Theoretical Discourse

-Fashionable Technology: the intersection of design, fashion, science, and technology

These combine wearables that combine aesthetics with functional technology

The unlimited potential of these garments as communication and other dynamic ‘amplifiers of fantasy’.


Wearable technology must also be publicly acceptable, or else it does not fit the context


Physical functions or social or psychological functions

‘Second skin’

There is a range of functional to expressive wearables

-Degree of Body & Technology integration




-Technology: the weaving process corresponds to the 0 and 1 binary logic of computer circuitry

-Wearable computing

These are interactive and operational that are controlled and on the person of the user

-Embedded Technologies: application based on context

-Inputs: actively by the user, or passively by the environment

-Textile sensors

Perfect for integration into textiles.  Close to the body to work.

-Embedded sensors


Garments can affect all of our senses


This can now occur through technology

-Ubiquitous Computing

‘Pervasive computing’; In clothing it can truly be always there

-Wireless Communication

A serious list of possibilities

-On the body

“PAN” – personal area network


-Electronic Textiles

A textile substrate that incorporates capabilities for sensing, communication, power transmission, and interconnection technology that allow for their connection through fabric.
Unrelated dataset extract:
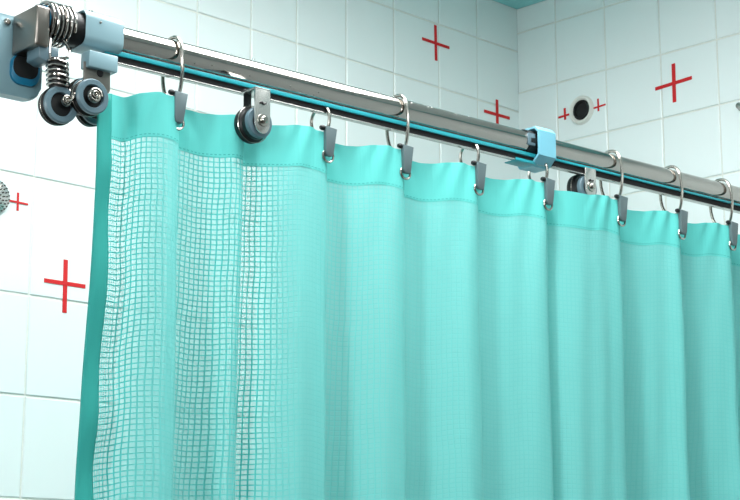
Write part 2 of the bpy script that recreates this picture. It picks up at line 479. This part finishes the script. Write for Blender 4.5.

-Nanotechnology and Microfibers

This is molecular technology that can be applied post production or during the manufacturing process


Technology in which the properties of nature are mimicked.


-Alternative energy

Solar, body energy..but this sustainable approach has a long ways to go

-Garment Construction

-Design Considerations

Based on body ergonomics, perception, functionality, technology, materials, energy, and environmental impact

-Garment Interfaces


Changeable nature



The nature of fashion wearables requires the integration of multiple disciplines

-Life Cycles

A match of the life cycles must be made.

-Recycling and health

Batteries are NOT a good system

Kurzwell, Ray.  The Age of Spiritual Machines.  Viking; New York, NY 1999

Kurzwell discusses the inexorably evolutionary expansion of intelligence.  The point of the text is that intelligence is not a human trait, but something that is beyond our understanding and a force of its own.  Evolution is written of as if it were alive and sentient, but also that it is inexorable.

Kurzwell explains the history of the universe; he discusses the relationship of time to chaos, which is that time slows during the absence of chaos, and accelerates during chaos.  This is connected with Kurzwell’s law of accelerated return, which suggests an exponential growth in intelligence.

Computers are intelligent tools; they are an inevitable creation of evolution.  They are not separate from humans, but connected, and in the future will be reconnected, literally, with their creators.  Humans and computers will be more intertwined than ever imagined.  Their power is currently being measured in calculations, but this and other measures are not sufficient to measure how intelligent they are.  The boundaries will be blurred, and simulations, reality, will be questioned.

There is an inexorable movement towards higher and higher intelligence.  Computers are part of this evolution.  We still have the power to shape our future and our future technology; how will we choose to grow?  Intelligence may overcome the natural forces of the universe by altering the rules themselves.  How will we define human?  How will we define intelligence?


A beginning

October 10, 2009

This is the first post in a blog of research on interactive textiles.